Un rencard avec la science
Publié par Thibault Lemaire, le 4 décembre 2019 1.3k
La recherche scientifique est souvent définie comme quelque chose d’opaque, d’inaccessible, de complexe. Perçue comme un sujet enfermé dans des laboratoires, excepté lorsqu’une découverte est faite. Subissant malgré elle cette retenue qu’on lui attache, elle reste pourtant bien accessible et ne demande qu’à faire parler d’elle.
La rencontre
10h00 pile à mon téléphone lorsque je franchis pour la première fois la porte d’entrée du Muséum de Toulouse. Si je suis debout ce matin, c’est parce que je participe à un speed-dating.
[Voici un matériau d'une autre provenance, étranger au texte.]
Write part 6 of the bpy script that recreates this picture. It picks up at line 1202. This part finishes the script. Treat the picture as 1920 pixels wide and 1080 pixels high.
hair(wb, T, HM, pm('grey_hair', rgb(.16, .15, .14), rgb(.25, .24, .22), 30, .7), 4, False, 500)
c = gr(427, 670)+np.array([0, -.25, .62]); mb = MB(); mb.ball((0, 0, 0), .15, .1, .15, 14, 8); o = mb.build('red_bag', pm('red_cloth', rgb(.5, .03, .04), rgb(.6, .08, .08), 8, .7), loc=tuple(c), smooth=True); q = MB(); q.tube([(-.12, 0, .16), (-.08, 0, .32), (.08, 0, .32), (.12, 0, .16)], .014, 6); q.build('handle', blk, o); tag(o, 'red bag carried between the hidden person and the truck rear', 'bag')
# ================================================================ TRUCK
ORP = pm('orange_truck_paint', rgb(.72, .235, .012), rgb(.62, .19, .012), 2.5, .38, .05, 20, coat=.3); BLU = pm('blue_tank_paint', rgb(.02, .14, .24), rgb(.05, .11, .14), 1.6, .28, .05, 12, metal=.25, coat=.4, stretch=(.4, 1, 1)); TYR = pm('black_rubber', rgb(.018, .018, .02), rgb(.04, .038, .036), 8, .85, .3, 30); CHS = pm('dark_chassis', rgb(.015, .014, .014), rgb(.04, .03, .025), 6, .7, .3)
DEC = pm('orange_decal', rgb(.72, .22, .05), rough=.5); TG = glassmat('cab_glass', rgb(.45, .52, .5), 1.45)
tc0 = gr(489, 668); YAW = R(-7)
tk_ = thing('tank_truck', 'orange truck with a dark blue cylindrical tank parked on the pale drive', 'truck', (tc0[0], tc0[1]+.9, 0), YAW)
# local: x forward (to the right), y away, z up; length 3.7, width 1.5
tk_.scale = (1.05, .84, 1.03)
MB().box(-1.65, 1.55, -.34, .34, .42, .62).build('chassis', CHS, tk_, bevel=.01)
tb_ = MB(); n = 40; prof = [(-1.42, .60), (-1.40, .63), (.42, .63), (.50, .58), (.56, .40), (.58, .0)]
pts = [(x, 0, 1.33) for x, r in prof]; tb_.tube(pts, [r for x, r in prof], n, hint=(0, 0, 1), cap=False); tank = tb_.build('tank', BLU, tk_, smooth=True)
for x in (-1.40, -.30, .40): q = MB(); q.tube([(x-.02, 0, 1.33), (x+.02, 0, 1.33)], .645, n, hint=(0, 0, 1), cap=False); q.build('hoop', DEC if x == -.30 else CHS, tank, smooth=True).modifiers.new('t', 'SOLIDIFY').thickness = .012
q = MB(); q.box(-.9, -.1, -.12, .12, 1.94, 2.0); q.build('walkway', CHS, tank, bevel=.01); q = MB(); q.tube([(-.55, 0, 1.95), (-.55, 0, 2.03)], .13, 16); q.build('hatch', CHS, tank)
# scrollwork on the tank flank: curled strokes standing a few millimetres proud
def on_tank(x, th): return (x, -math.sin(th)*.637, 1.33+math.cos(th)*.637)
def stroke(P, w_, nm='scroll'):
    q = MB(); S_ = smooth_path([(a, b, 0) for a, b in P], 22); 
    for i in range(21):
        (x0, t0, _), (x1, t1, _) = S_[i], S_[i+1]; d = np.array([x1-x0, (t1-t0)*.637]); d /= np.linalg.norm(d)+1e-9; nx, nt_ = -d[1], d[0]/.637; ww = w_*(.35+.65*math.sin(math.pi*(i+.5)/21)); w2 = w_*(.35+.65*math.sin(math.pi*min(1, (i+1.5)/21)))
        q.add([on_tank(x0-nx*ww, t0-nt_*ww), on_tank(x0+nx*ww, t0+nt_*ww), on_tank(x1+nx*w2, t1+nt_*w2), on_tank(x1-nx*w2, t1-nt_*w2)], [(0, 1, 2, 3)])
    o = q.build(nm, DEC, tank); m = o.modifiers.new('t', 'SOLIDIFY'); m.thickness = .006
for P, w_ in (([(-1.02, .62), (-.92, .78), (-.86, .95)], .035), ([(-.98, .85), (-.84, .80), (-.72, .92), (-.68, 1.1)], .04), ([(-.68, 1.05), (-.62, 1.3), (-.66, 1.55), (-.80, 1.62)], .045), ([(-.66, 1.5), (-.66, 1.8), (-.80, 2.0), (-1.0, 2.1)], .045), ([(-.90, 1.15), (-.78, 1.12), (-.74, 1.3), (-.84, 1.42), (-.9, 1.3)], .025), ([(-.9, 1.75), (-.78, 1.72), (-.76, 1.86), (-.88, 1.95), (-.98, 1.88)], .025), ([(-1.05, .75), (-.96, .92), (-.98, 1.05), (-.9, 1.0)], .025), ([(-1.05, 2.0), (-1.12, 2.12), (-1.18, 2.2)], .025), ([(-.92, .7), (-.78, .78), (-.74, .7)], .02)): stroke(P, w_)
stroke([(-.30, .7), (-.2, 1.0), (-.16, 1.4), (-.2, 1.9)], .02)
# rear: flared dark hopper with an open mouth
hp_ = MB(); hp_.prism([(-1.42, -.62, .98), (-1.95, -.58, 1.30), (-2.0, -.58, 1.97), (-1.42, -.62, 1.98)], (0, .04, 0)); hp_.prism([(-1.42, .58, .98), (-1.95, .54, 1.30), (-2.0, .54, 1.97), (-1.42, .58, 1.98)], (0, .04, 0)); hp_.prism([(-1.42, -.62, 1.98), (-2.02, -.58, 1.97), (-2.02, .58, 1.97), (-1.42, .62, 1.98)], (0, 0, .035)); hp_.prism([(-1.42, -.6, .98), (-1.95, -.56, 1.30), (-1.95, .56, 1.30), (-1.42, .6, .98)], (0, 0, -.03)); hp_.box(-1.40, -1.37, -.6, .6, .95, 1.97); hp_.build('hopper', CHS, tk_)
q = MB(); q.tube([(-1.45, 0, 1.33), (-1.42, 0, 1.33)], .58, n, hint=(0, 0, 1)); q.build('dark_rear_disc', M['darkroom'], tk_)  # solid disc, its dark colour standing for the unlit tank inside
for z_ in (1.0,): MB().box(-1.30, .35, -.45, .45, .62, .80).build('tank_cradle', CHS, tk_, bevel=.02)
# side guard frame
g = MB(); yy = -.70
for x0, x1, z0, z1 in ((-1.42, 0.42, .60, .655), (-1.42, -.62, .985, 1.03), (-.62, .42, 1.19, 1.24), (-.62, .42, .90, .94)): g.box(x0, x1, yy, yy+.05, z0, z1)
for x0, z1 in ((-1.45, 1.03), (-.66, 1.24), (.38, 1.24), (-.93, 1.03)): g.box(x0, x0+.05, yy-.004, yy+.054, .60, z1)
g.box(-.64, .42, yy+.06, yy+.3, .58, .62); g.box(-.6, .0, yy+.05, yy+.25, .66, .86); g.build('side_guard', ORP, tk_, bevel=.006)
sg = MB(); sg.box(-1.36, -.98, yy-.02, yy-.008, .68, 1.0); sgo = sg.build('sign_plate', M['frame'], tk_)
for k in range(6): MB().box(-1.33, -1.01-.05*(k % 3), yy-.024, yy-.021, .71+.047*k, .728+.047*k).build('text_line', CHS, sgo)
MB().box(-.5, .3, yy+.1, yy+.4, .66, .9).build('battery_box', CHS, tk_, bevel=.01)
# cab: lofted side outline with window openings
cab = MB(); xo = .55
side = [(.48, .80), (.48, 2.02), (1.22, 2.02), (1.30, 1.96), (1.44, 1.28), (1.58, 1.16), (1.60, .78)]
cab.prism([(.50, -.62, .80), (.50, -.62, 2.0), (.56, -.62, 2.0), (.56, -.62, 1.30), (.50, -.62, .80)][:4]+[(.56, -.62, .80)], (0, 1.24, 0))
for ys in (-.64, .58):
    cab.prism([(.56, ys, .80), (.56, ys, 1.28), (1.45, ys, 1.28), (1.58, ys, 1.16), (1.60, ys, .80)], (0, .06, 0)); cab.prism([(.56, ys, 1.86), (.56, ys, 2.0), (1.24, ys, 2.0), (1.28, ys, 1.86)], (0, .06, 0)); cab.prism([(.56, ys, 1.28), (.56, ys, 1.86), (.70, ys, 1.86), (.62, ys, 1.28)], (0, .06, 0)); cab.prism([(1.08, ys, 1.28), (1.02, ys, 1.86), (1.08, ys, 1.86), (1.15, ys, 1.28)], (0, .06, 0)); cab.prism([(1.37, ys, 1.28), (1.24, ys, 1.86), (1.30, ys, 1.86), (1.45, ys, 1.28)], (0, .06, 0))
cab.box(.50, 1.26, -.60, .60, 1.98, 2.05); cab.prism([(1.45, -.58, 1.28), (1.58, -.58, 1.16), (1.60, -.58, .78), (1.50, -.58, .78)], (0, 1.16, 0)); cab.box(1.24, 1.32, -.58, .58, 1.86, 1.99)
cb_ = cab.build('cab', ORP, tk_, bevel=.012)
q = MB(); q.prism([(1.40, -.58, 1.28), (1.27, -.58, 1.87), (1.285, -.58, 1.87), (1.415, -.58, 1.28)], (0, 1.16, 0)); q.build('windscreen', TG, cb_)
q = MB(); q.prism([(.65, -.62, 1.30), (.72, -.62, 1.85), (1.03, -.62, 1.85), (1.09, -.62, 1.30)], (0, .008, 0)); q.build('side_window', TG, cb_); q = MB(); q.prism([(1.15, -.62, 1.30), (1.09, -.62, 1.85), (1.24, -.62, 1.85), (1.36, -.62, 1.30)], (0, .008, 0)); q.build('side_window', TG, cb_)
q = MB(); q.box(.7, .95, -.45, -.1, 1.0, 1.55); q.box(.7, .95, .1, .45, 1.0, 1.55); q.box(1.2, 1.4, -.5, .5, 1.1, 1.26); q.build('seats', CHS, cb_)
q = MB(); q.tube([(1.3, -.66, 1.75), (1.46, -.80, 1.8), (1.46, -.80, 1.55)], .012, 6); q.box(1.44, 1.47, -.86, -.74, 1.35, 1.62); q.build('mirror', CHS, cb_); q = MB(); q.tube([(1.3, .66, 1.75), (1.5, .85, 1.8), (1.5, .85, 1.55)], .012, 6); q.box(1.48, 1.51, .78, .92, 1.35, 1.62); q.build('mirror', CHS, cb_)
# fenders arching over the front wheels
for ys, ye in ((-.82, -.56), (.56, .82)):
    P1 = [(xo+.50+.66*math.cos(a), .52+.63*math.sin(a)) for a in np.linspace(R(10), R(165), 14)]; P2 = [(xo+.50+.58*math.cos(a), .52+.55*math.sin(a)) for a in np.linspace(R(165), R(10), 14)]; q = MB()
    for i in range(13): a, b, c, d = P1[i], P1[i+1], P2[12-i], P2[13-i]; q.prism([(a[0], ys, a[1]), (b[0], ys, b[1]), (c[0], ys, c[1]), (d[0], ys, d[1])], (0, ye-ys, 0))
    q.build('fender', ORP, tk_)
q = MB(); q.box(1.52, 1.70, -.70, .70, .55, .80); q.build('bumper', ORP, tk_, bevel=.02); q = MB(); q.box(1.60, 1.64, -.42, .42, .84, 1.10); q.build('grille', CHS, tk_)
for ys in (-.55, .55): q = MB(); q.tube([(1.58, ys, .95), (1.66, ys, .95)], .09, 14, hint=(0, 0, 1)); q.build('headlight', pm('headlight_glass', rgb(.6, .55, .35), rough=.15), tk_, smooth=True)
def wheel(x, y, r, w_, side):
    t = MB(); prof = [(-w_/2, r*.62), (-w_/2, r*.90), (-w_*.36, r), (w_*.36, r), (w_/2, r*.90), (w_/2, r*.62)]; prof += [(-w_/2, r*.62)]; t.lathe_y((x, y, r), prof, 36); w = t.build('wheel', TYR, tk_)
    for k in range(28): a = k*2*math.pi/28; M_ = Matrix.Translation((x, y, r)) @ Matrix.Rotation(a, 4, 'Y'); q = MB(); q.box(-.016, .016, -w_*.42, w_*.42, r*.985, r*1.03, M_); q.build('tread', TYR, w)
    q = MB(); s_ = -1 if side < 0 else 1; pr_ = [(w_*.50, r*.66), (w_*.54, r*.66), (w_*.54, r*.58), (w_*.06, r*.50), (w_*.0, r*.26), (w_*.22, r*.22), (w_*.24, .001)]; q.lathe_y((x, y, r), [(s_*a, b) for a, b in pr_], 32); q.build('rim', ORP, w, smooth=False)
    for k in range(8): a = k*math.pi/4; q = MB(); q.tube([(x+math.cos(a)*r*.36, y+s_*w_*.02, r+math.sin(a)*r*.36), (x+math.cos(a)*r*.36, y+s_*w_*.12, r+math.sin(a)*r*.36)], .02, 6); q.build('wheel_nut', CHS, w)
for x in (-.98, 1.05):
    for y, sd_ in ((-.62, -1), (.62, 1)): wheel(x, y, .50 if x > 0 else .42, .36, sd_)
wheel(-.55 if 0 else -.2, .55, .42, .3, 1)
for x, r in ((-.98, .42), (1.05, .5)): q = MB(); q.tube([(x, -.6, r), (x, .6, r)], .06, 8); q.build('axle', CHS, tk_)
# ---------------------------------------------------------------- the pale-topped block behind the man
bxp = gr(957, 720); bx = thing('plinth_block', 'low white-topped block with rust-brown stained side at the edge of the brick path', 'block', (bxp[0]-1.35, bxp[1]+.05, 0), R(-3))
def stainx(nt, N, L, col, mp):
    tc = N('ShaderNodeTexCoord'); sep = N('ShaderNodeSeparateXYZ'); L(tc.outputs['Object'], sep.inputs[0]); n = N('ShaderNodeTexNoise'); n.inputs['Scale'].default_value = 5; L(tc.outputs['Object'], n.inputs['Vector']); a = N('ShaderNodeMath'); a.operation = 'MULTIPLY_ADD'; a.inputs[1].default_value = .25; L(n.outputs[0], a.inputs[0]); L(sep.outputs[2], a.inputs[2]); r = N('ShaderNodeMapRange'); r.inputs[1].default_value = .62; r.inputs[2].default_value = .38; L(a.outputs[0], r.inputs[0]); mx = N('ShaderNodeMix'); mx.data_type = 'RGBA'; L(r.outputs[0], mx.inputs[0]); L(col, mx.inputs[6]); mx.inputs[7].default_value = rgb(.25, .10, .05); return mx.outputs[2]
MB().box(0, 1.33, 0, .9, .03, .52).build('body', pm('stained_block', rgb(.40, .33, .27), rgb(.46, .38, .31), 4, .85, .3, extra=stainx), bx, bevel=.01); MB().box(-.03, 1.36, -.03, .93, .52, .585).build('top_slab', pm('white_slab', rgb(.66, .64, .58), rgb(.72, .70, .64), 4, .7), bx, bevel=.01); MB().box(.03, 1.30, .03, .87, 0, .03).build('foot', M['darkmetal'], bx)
Dans le superbe décor du Moaï, une dizaine de personnes attablées discutent déjà avec quelques curieux qui, comme moi, ont rendez-vous avec la science.
1h30, c’est le temps dont je dispose pour écouter et questionner pendant une quinzaine de minutes les douze chercheurs venus parler de leurs travaux. Entre une tasse de café et un verre de jus de fruit, je questionne un sociologue à propos de ses travaux sur l’impact de l’IA au travail ; une historienne de l’art sur la création de réseaux sociaux entre artistes au XVIIIe siècle ; ainsi qu’un jeune doctorant sur l’évaluation d’une preuve historique avec notre regard contemporain.
Autour de moi, des visiteurs de tous âges posent leurs questions à ces chercheurs qui, le sourire aux lèvres, leur répondent de bon cœur. Les sujets sont les mêmes pour tous et pourtant, les interrogations qui nous viennent à l’esprit sont bien différentes. Nos discussions nous entraînent vers des thématiques parfois éloignées de nos premières interrogations et les quinze minutes de tête à tête, bien plus rapides qu’il n’y paraît, deviennent alors difficiles à tenir.
Premier rendez-vous
14h30, je me rends à l’auditorium pour assister à la conférence «Pechakucha», la tête encore remplie des échanges de la matinée. Cette fois les rôles sont inversés, c’est aux chercheurs d’être contraints par le temps.
Ils sont dix à ne disposer que d’un quart d’heure pour présenter leurs travaux de recherche. Une conférence express où chacun doit être aussi concis que clair. L’exercice est particulier mais donne un dynamisme attrayant.
Malgré les contraintes, tous prennent le temps de parler calmement, de nous expliquer pourquoi où et comment ils travaillent sur leur sujet. L’auditoire est attentif, adultes et enfants tendent l’oreille pour écouter à quel moment la réponse au quiz qui nous a été distribué va être donnée.
Tandis que ces hommes et femmes de sciences nous content leurs travaux, stylo à la main, j’écoute. Pourquoi le marketing est-il genré ? Comment un archéologue du paléolithique en vient-il à étudier la relation entre nos ancêtres et les cétacés ? Où est-ce qu’une historienne fait ses recherches sur les représentations des dieux polythéistes ?
La belle famille
16h30, la table ronde « Genre et Sciences » va commencer. C’est la dernière étape de la journée. Quatre nouveaux chercheurs, de disciplines bien différentes, sont réunis pour nous parler des nombreux changements que les études du genre ont occasionnées dans les autres domaines scientifiques. Après que chacun d’entre eux aient partagé leurs avis sur le sujet, nous sommes invités à participer, à poser nos questions.
Quelques téméraires s’y adonnent à cœur joie. La première question portait sur des objets préhistoriques, pourtant, c’est bien un sociologue qui vient de compléter la réponse de l’historienne.
C’est alors presque dans l’ambiance d’un repas de famille que cette attablée, friande des sciences, ne cherche non pas à avoir le dernier mot, comme dans nos repas de Noël à venir, mais à partager, discuter, construire le savoir, la recherche. Et c’est bien comme cela : un partage, une rencontre que la science doit être envisagée.